Na semana passada, o Governo recuou na sua intenção de baixar os impostos aos contribuintes que ganham mais, uma medida que tinha provocado uma quebra acentuada do valor da libra e grande turbulência nos mercados financeiros. Mas na bancada conservadora a convicção generalizada é de que é preciso fazer mais recuos, num momento em que as sondagens eleitorais apontam para uma vantagem de 28 pontos percentuais do Partido Trabalhista.
Na quinta-feira, o ministro dos Negócios Estrangeiros rejeitou a substituição de Liz Truss na chefia do executivo. “Devemos devolver a certeza aos mercados, mas mudar de liderança agora seria desastroso, política e economicamente”, disse James Cleverly em entrevista à BBC. Só o facto de ter tido a necessidade de fazer esta declaração está a ser encarado como um sinal evidente da crise interna no partido.
Outras figuras conservadoras vieram entretanto criticar o suposto plano para tirar Liz Truss do poder. A ex-ministra da Cultura, por exemplo, considerou-o não como um meio para demitir a primeira-ministra, “mas para subverter a democracia”.
Curtíssimo mandato
Pressionado pelos deputados conservadores a fazer marcha-atrás quase total nesse plano, o ministro das Finanças tinha decidido encurtar a sua estada nos Estados Unidos e regressou a Londres esta sexta-feira para lidar com a crise, acabando por ser demitido devido às consequências desastrosas do chamado “Miniorçamento”, que motivou críticas pouco comuns do Fundo Monetário Internacional (FMI) e obrigou o Banco de Inglaterra a comprar dívida para estabilizar os mercados financeiros.
Kwarteng confirmou a sua saída do Governo ao publicar no Twitter a carta que escreveu a Liz Truss e deixando claro que a decisão de sair do executivo não foi sua: “Cara primeira-ministra. Pediu-me que me afastasse do cargo de ministro das Finanças. Aceitei.” Apesar de reconhecer que “o ambiente económico mudou rapidamente” a partir do momento em que o Governo apresentou o Orçamento, no fim de Setembro, o agora ex-ministro diz que “continuar com o statu quo não era sequer uma opção”.
Já a carta de Liz Truss para o seu ex-ministro dá a entender que foi este que pediu para sair. “Respeito profundamente a decisão que tomou hoje. Pôs o interesse nacional em primeiro lugar”, escreveu a primeira-ministra, acrescentando “lamentar profundamente” a partida Kwarteng.

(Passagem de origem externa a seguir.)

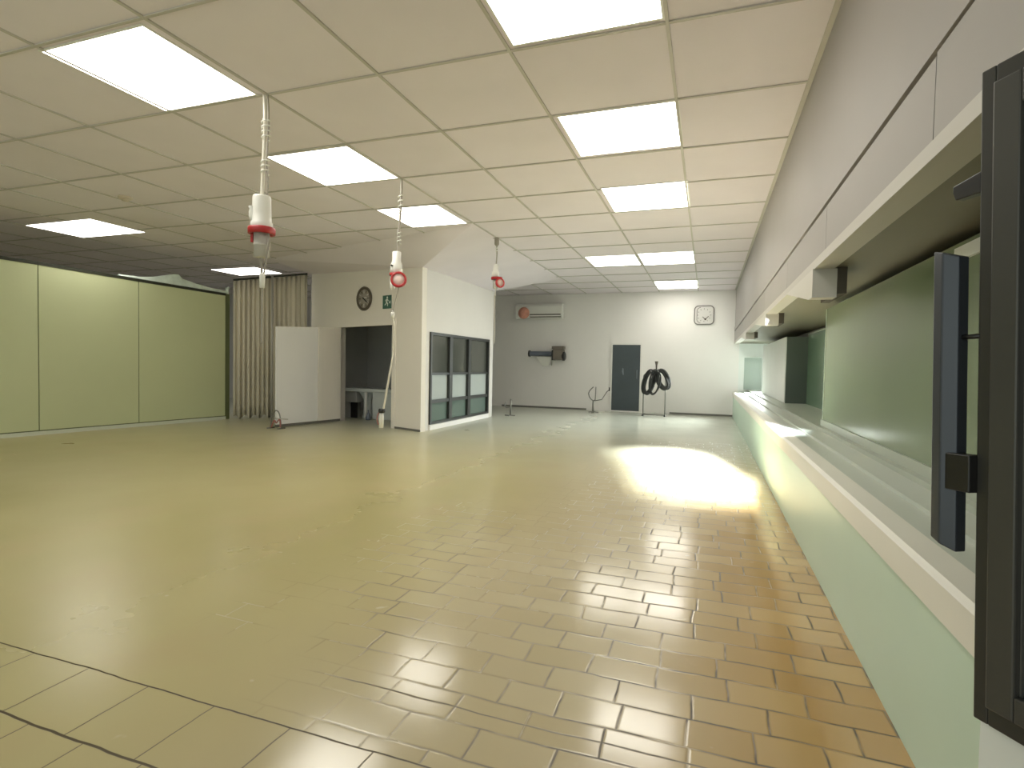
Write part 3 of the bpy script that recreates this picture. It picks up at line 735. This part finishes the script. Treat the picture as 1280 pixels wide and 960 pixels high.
MB().tube(arcpts([(-.085, 0, 1.60), (-.062, .0, 1.52), (-.065, 0, 1.3), (-.105, 0, 1.05), (-.16, 0, .75), (-.19, 0, .60)]), [.006] * 12 + [.008] * 6 + [.011] * 13, 8).build('lower_cord', M['cord'], p)
MB().lathe([(.016, 1.66), (.022, 1.64), (.016, 1.60)], 14, T(-.085, 0, 0)).build('cord_grip', M['white'], p)
MB().lathe([(.030, 0), (.036, .01), (.036, .035), (.030, .045)], 18, T(-.20, 0, .60)).build('end_collar', M['black'], p)
MB().lathe([(.024, 0), (.026, .12), (.02, .16)], 16, T(-.205, 0, .44)).build('end_plug', M['white'], p)
MB().tube(arcpts([(-.225, 0, .62), (-.25, -.01, .55), (-.235, -.01, .48), (-.215, 0, .50)]), .007, 8).build('end_lanyard', M['cable_red'], p)
# farthest socket
p = thing('hanging_socket', 'farthest and smallest hanging power socket, near the air conditioner', 'hanging socket', T(-3.025, 7.78, 0), 'power sockets hanging from the ceiling')
MB().lathe([(.035, H), (.035, H - .10), (.02, H - .12)], 14).build('ceiling_sleeve', M['cordgrey'], p)
MB().tube(arcpts([(0, 0, H - .1), (.006, 0, 2.8), (-.004, 0, 2.62)]), .010, 8).build('cord', M['cordgrey'], p)
MB().tube(helix(0, 0, 2.80, 2.90, 2.5, .016), .006, 6).build('cable_wrap', M['white'], p)
MB().lathe([(.02, 2.64), (.036, 2.62), (.040, 2.54), (.056, 2.51), (.058, 2.43)], 24, T(-.01, 0, 0)).build('socket_body', M['white'], p)
MB().lathe([(.056, 2.44), (.085, 2.44), (.085, 2.405), (.056, 2.405), (.056, 2.44)], 28, T(.01, 0, 0)).build('collar', M['red'], p)['label'] = 'red collar'
lm = T(.075, -.04, 2.35) @ rot('Z', 52) @ rot('X', 84)
lr = MB().lathe([(.050, -.012), (.072, -.012), (.075, .0), (.072, .022), (.054, .022), (.050, -.012)], 32, lm).build('lid_rim', M['red'], p); lr['label'] = 'red lid rim'
MB().lathe([(.001, .0), (.055, .0), (.055, .014), (.001, .014)], 28, lm).build('lid_face', M['pinkface'], lr)
MB().lathe([(.044, 2.41), (.044, 2.28), (.03, 2.27)], 20, T(-.005, 0, 0)).build('plug', M['grey'], p)
MB().tube(arcpts([(-.005, 0, 2.28), (-.02, 0, 2.0), (-.01, 0, 1.7), (-.015, 0, 1.45)]), .005, 8).build('lower_cord', M['cord'], p)

# little cable reel standing at the foot of the open door
p = thing('cable_holder', 'small wire holder with dull red cable at the foot of the open door', 'cable holder', T(-6.70, 7.33, 0))
MB().tube(arcpts([(-.12, 0, .0), (-.10, 0, .17), (-.02, 0, .30), (.06, 0, .24), (.10, 0, .0)]), .010, 8).build('hoop', M['chrome'], p)
MB().tube(arcpts([(-.09, -.02, .02), (-.02, -.03, .14), (.02, -.03, .10), (.08, -.02, .16), (.10, -.02, .03)]), .012, 8).build('cable', M['cable_red'], p)
MB().tube([(-.02, -.01, .17), (.24, -.01, .17)], .008, 8).build('handle', M['grey'], p)
for sx in (-.12, .10): MB().tube([(sx, -.08, .012), (sx, .08, .012)], .012, 8).build('foot', M['skirting'], p)

# ------------------------------------------------------------------ light: added lamp under the beam, daylight from the hidden far bay
def area(name, loc, aim, sx, sy, power, col, spread=180):
    l = bpy.data.lights.new(name, 'AREA'); l.shape = 'RECTANGLE'; l.size = sx; l.size_y = sy; l.energy = power; l.color = col
    l.spread = math.radians(spread)
    o = bpy.data.objects.new(name, l); COL.objects.link(o); o.location = loc
    dirv = Vector(aim) - Vector(loc); o.rotation_euler = dirv.to_track_quat('-Z', 'Y').to_euler()
    return o
area('unseen_side_light', (.55, 6.7, 1.70), (-.17, 6.5, 0), 2.7, .08, 120, (.90, .97, 1.0), 43)  # added lamp with no fixture, makes the glare on the floor
area('unseen_side_light', (1.40, 13.5, 1.25), (-.9, 11.2, .1), .8, .7, 105, (.92, 1, .97), 95)

wd = bpy.data.worlds.new('world'); SC.world = wd; wd.use_nodes = True
wd.node_tree.nodes['Background'].inputs[0].default_value = (.6, .65, .6, 1); wd.node_tree.nodes['Background'].inputs[1].default_value = 1.6

vs = SC.view_settings
SC.display_settings.display_device = 'sRGB'
vs.view_transform = 'Standard'; vs.look = 'None'; vs.gamma = 1; vs.use_curve_mapping = False
vs.exposure = 0.45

Com esta demissão, Kwasi Kwarteng entra directamente para o segundo lugar dos ministros das Finanças que menos tempo ocuparam o cargo. O primeiro lugar continua a pertencer a Iain Macleod, que esteve 30 dias no Governo, em 1970, até morrer de ataque cardíaco. O Reino Unido vai para o quarto titular da pasta desde que se efectivou o Brexit, em 2020.